** START **

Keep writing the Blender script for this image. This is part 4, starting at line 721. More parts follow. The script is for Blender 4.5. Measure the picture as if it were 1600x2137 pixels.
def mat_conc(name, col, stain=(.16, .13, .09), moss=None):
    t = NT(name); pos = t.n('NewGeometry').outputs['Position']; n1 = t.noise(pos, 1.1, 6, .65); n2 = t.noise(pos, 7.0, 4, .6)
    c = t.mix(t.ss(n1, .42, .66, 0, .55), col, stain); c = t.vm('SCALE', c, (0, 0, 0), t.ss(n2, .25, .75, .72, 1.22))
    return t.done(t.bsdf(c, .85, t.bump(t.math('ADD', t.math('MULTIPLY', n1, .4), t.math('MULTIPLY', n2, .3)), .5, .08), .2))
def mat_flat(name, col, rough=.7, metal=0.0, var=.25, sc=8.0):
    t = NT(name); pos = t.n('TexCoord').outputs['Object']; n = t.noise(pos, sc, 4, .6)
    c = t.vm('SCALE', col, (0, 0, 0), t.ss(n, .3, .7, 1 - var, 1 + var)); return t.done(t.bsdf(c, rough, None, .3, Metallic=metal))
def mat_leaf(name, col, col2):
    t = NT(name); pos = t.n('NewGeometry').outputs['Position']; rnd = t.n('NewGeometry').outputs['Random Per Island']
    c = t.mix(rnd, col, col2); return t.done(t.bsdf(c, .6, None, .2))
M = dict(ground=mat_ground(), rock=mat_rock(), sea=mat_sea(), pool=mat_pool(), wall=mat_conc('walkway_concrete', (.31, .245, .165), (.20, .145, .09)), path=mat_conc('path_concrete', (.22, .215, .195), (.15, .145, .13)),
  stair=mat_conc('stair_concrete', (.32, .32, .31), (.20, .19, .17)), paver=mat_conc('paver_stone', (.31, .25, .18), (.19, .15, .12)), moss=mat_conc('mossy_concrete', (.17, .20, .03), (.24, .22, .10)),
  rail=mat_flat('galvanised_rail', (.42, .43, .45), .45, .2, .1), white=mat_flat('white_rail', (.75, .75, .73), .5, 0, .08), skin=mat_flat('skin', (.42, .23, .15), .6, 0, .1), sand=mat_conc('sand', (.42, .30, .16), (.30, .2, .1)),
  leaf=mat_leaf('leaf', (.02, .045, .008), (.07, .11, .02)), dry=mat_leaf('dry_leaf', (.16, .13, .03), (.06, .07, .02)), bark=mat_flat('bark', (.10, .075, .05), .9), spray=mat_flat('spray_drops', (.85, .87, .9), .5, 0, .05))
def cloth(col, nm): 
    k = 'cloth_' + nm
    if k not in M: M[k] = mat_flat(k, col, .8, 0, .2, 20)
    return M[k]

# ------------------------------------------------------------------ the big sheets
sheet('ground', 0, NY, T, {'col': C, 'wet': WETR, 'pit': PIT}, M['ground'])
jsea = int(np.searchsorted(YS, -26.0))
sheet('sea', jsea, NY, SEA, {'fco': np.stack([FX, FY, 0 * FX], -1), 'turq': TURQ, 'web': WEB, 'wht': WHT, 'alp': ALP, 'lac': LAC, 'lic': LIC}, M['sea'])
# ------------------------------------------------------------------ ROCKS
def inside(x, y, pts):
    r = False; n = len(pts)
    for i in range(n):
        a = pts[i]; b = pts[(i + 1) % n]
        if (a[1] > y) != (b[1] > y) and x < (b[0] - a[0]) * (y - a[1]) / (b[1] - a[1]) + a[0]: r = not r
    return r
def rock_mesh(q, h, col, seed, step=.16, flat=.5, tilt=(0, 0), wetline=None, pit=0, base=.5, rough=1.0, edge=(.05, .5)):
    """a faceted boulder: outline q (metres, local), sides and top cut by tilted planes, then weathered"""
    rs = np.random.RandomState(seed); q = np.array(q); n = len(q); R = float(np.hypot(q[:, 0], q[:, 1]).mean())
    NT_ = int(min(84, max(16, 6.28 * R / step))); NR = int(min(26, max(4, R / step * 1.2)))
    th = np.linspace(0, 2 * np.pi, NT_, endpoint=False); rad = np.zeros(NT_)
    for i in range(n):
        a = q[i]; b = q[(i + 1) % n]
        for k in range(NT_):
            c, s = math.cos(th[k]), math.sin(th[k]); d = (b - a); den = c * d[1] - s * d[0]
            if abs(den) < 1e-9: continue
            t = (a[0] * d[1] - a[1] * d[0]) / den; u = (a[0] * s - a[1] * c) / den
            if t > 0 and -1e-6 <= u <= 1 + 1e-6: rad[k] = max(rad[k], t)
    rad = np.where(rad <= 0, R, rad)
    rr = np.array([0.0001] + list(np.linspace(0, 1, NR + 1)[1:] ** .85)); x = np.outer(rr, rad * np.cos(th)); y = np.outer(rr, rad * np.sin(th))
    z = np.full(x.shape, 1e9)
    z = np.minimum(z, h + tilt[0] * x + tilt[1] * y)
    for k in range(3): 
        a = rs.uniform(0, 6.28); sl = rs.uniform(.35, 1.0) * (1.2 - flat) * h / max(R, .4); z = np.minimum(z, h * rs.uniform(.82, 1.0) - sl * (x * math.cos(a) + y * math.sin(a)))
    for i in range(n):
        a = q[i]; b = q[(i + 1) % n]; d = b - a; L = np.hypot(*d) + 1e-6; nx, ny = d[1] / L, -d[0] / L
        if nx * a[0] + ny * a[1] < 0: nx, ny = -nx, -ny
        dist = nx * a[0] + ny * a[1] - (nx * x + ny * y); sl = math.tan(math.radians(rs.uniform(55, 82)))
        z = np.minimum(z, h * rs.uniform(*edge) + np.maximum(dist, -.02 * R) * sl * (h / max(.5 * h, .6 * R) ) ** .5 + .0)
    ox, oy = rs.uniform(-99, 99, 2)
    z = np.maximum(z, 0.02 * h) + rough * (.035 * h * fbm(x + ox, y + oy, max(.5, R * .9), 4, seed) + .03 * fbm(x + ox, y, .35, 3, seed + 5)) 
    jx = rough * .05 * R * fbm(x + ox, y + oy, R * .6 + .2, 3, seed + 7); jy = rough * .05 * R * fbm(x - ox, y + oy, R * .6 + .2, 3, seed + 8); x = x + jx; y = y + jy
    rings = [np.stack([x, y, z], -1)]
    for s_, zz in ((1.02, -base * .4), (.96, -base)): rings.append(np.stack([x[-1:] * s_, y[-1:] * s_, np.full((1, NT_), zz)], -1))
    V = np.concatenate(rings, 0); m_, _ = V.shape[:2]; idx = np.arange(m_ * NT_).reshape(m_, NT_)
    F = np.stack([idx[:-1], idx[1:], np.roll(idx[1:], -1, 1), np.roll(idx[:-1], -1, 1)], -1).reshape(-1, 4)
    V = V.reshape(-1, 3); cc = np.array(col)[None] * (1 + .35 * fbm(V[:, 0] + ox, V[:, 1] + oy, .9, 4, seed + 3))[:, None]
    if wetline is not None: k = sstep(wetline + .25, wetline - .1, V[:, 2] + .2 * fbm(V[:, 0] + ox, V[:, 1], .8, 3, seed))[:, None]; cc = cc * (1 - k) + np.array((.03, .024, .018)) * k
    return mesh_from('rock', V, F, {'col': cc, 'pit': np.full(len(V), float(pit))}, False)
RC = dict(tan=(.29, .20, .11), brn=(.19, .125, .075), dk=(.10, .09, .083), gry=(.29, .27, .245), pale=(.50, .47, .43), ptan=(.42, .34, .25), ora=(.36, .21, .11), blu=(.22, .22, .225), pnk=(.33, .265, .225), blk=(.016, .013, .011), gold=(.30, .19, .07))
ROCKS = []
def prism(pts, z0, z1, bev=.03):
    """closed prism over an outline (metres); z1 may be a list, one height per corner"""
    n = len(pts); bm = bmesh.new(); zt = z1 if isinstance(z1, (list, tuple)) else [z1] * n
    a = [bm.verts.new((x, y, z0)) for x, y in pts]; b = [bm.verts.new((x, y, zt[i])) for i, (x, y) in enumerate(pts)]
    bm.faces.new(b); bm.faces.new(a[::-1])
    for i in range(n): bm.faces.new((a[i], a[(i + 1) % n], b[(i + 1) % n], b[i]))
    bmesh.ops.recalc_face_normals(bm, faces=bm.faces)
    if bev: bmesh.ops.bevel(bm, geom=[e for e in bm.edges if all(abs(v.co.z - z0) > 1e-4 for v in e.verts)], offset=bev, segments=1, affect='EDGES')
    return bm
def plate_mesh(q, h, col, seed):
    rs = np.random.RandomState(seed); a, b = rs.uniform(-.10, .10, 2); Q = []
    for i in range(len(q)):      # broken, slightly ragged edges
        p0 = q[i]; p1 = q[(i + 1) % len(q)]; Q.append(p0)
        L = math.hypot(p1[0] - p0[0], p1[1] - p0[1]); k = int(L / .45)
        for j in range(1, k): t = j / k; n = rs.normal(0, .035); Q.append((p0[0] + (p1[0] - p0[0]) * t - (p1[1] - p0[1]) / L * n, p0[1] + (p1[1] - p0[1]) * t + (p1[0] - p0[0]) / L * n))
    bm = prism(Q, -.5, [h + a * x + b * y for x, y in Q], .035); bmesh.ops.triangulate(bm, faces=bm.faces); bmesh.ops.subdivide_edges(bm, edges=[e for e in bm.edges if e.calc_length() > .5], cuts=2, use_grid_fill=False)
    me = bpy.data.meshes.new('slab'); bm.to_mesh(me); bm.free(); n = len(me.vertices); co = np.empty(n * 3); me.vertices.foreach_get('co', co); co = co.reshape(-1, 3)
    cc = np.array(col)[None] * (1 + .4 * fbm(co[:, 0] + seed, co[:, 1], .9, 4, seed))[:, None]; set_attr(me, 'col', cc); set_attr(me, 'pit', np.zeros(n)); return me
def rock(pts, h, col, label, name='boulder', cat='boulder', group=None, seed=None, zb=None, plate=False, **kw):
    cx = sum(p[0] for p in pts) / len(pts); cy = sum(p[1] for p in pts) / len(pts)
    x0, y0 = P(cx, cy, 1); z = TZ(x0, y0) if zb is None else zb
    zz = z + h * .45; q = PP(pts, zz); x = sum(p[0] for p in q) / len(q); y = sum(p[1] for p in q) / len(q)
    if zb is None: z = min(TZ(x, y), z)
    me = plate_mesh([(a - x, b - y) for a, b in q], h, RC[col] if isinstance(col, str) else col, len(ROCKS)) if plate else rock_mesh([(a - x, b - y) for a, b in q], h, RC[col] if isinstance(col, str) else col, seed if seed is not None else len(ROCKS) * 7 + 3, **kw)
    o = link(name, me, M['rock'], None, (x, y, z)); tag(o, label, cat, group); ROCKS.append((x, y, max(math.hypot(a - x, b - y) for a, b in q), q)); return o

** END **

Short exercise: Return exactly the lines that run from the top of the listing above to the line containing "the big sheets", please, keeping both end lines and leaving out everything else.

Full answer:
Keep writing the Blender script for this image. This is part 4, starting at line 721. More parts follow. The script is for Blender 4.5. Measure the picture as if it were 1600x2137 pixels.
def mat_conc(name, col, stain=(.16, .13, .09), moss=None):
    t = NT(name); pos = t.n('NewGeometry').outputs['Position']; n1 = t.noise(pos, 1.1, 6, .65); n2 = t.noise(pos, 7.0, 4, .6)
    c = t.mix(t.ss(n1, .42, .66, 0, .55), col, stain); c = t.vm('SCALE', c, (0, 0, 0), t.ss(n2, .25, .75, .72, 1.22))
    return t.done(t.bsdf(c, .85, t.bump(t.math('ADD', t.math('MULTIPLY', n1, .4), t.math('MULTIPLY', n2, .3)), .5, .08), .2))
def mat_flat(name, col, rough=.7, metal=0.0, var=.25, sc=8.0):
    t = NT(name); pos = t.n('TexCoord').outputs['Object']; n = t.noise(pos, sc, 4, .6)
    c = t.vm('SCALE', col, (0, 0, 0), t.ss(n, .3, .7, 1 - var, 1 + var)); return t.done(t.bsdf(c, rough, None, .3, Metallic=metal))
def mat_leaf(name, col, col2):
    t = NT(name); pos = t.n('NewGeometry').outputs['Position']; rnd = t.n('NewGeometry').outputs['Random Per Island']
    c = t.mix(rnd, col, col2); return t.done(t.bsdf(c, .6, None, .2))
M = dict(ground=mat_ground(), rock=mat_rock(), sea=mat_sea(), pool=mat_pool(), wall=mat_conc('walkway_concrete', (.31, .245, .165), (.20, .145, .09)), path=mat_conc('path_concrete', (.22, .215, .195), (.15, .145, .13)),
  stair=mat_conc('stair_concrete', (.32, .32, .31), (.20, .19, .17)), paver=mat_conc('paver_stone', (.31, .25, .18), (.19, .15, .12)), moss=mat_conc('mossy_concrete', (.17, .20, .03), (.24, .22, .10)),
  rail=mat_flat('galvanised_rail', (.42, .43, .45), .45, .2, .1), white=mat_flat('white_rail', (.75, .75, .73), .5, 0, .08), skin=mat_flat('skin', (.42, .23, .15), .6, 0, .1), sand=mat_conc('sand', (.42, .30, .16), (.30, .2, .1)),
  leaf=mat_leaf('leaf', (.02, .045, .008), (.07, .11, .02)), dry=mat_leaf('dry_leaf', (.16, .13, .03), (.06, .07, .02)), bark=mat_flat('bark', (.10, .075, .05), .9), spray=mat_flat('spray_drops', (.85, .87, .9), .5, 0, .05))
def cloth(col, nm): 
    k = 'cloth_' + nm
    if k not in M: M[k] = mat_flat(k, col, .8, 0, .2, 20)
    return M[k]

# ------------------------------------------------------------------ the big sheets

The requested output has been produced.